With a 46-27 win over Cuyahoga Heights on Saturday, Richmond Heights’ girls’ basketball team clinched the Chagrin Valley Conference Metro Division title.
The league championship is the first for Richmond Heights since the 2016 season.
“We’re just super excited about where we’re going with the program,” said Richmond Heights coach Eugene White. “We’re just glad to be able to at this time be 16-2 and for the first time in a long time to be ranked in the state.”
Richmond Heights was ranked fifth in the most recent AP Division IV state poll.
The Spartans endured some lean years since that last conference title seven years ago, but White knew his squad had better days ahead.
“My first year, I knew that I had an eighth grader in middle school that was coming up to the high school this year, and I knew that we had kids that would open enroll—we had a couple of kids right outside the district that wanted to come over with us for different reasons—but the most important thing is that we preach defense a lot. Last year, my first year, we didn’t really have depth. We had like six girls in the program, so we were very limited in what we could do.”
Depth hasn’t been a problem this season as the Spartans have 12 girls on their varsity roster and 10 will return next season, so the program is in good shape for the foreseeable future.

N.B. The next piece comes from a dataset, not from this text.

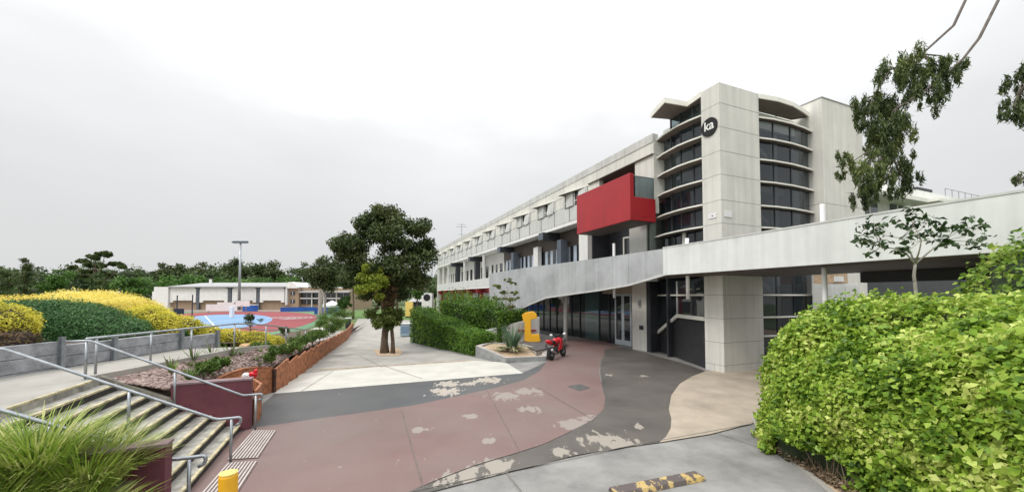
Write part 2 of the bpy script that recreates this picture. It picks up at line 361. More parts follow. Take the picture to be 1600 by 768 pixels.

But the Spartans aren’t looking ahead just yet. They have lofty goals for their postseason run this season and each girl on the team has embraced her role and is all-in on leading the team to unprecedented success.
“We have built off that,” White said. “We have three good freshmen, two good sophomores, and two good juniors, so next year we only lose two kids. And then we have younger kids in the middle school ready to come up, so we’re just trying to keep it going.”
One thing White isn’t concerned with is his players being content with winning a conference title.
He knows just how competitive his squad is and he’s confident no moment will be too big for them down the stretch.
“We don’t feel like we’ve played that perfect game so there are some things we can continue to get better at,” he said. “We keep preaching that to them, and also, on Monday night, we’re going to go play Laurel, and we’ve played (Magnificat), and we play Brush, so if you start to get a big head, that brings you right back down to reality.”
Richmond Heights’ turnaround from a two-win season last year to 16 wins with four games left to play in the regular season this year might have come as a shock to some, but White saw things come together over the summer.
“Being 2-19 the year before, it’s kind of hard to get kids to really believe that things are going to be different this year,” he said. “I saw it in the summertime when we were playing summer league, and we just started jelling. I knew that this year could be a good year, but I didn’t think we’d be 16-2. I thought we would be a lot better than we were last year. I was a head coach for about 10 years at Lutheran East and we were really good, but we weren’t ranked in the state. Being here this year with a young group of kids, we’re No. 5 in the state and I’m excited about that and I get excited every day.”
White credits much of his team’s success to the program’s dedication to academics.
“We’re on our girls every week about academics,” he said. “We’re really big on that and we believe the way you are in the classroom is the way you are going to be on the basketball court. If you’re willing to put in the time in the classroom, then you’ll do it on the basketball court.”